God is not reached by reason but by mysticism, and the greatest of the mystics to him was Jakob Boehme from whom the rather bizarre theory of the Ungrund is derived. From the primordial Absolute itself God the creator comes. Freedom is not dependent on God, but externally exists in the primordial nothing out of which God creates. It is, in a sense, anterior to God himself. God is powerless over the anterior realm and is thus exonerated from responsibility for evil. As in White-head, creativity is strongly emphasized, but there is no theory or analogy by which meaningful parallels of human and divine creativity may be drawn. God to the degree that He is known, is known in the language of symbolism.
Lacking a theory of analogy, Berdyaev's anthropomorphism is one of concept not merely of idiom or methodology. Both the theory of freedom and his theory of the divine result from his agony of being unable to resolve the problem of evil. Berdyaev rejects categorically the idea of Providence, stating that if God is present in evil and suffering, in destruction and misery, in plague and cholera, then faith is impossible and rebellion justified. God reconciles man to the suffering of creation not because he reigns, but because he suffers. All theological attempts to resolve the problem of evil Berdyaev sees as intolerable rationalizations. Evil springs from indeterminacy which Providence itself cannot banish.
Berdyaev also expresses horror at the notion of God's seeing from all eternity the outcome of human history. Man is not merely a creature, but self-creative, and in creating self, creates deity. Hell is rejected as totally incompatible with the notion of divinity. He proclaims with much heat that if hell is a reality than he is an atheist.
Berdyaev describes himself as a seeker of truth, a rebel desirous of freedom to the bondage of life, to things, objects, abstractions, ideologies, and the fatalism of his-tory. His search was for an anti-hierarchical personalism—and he phrases it eloquently:
"As the result of a long spiritual and intellectual journey I have arrived at a particularly keen awareness of the fact that every human personality, the personality of the least significant of men, bearing as it does within itself the image of the highest existence, cannot be a means to any end whatever."
He summarizes his views of the anti-freedom forces in his theory of objectivization. As Spengler's civilization is a sclerosed culture that has lost its creative power, so Berdyaev's objectivized man is a destroyed personality. Objectivization is defined as an operation whereby man is brought to servitude, alienation, law, hostility, impersonality, and death. Personality to him is prior to being itself, for being as conceptualized becomes an abstraction—and consequently an enslaving factor.
Personality, as essentially spiritual, exists in the world of freedom, a subjective force in the world of objects. It is not even caused by God—for this to Berdyaev would be a form of objectivization. Objectivization is impersonality, the "ejection of man into the world of determinism." It creates the sociological realities of community, state, nation, and church and imposes restrictive laws of universal obligation. Man's duty is the duty of "transcension", the by-passing of the world of objectivization to the inner core of existence which is the meeting ground with the reality of God, other people, and interior values.

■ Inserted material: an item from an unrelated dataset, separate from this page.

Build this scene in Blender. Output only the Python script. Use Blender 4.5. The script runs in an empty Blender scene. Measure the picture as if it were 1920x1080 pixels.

The vague reality of transcension is defined by Berdyaev as an "active dynamic process", an immanent aloofness from depersonalizing society, a realm of freedom where one achieves alike, strength against catastrophe and a direct confrontation of life's supreme personal values. Transcension thus becomes the realization and fulfillment of personality as objectivization is its negation.
Personality as an "individually unrepeatable form" is forever unique as opposed to the world which emphasizes the restricting common aspect of things.
It is indeed important to note that objectivization extends not only to the material conditions of existence but to any systematized or organized rationalization—hence the existentialistic dislike for any systematic philosophy. Moreover, "the criteria of truth is found in the subject and not in the object." And again: "It is expressly in subjectivity and not in objectivity that primary reality is found."
Objectivization is most obvious in the form of society itself which imposes relationships and restrictions inimical to personality. Especially in organic theories of society is man considered a mere subjected part of a whole.
In culture too human nature is seen by Berdyaev as objectivized, exteriorized, and depersonalized. Creativity and artistic genius is inhibited by the "congested and crystallized conditions of culture."
The state is similarly a great depersonalizing agent, possessing no ontological validity other than the exteriorization of the people themselves, ever ready to encroach upon the rights of the human person.
It would be an oversimplification to see in Berdyaev's thought a simple antithesis between spiritual and natural values, since man's slavery may be to himself as well as to nature, war, nationalization, the bourgeois spirit, collectivism, eroticism, aesthetics, and even history.
Berdyaev remains something of a paradox: a philosopher who despised discursive reason; a cadet who hated the military; a fearful hypochondriac who worked calmly through revolution and bombardment; a lover of God who was never quite at home in God's world. Berdyaev was indeed a man of great religious sensibility, but though he believed that a philosophy of personality could be worked out only on a Christian basis, he was hardly a Christian in any recognizably orthodox sense of the term. A man of great insights and great prejudices, he nevertheless, as has been said, underscored and emphasized the fact of freedom when much of the world was ready to forget it.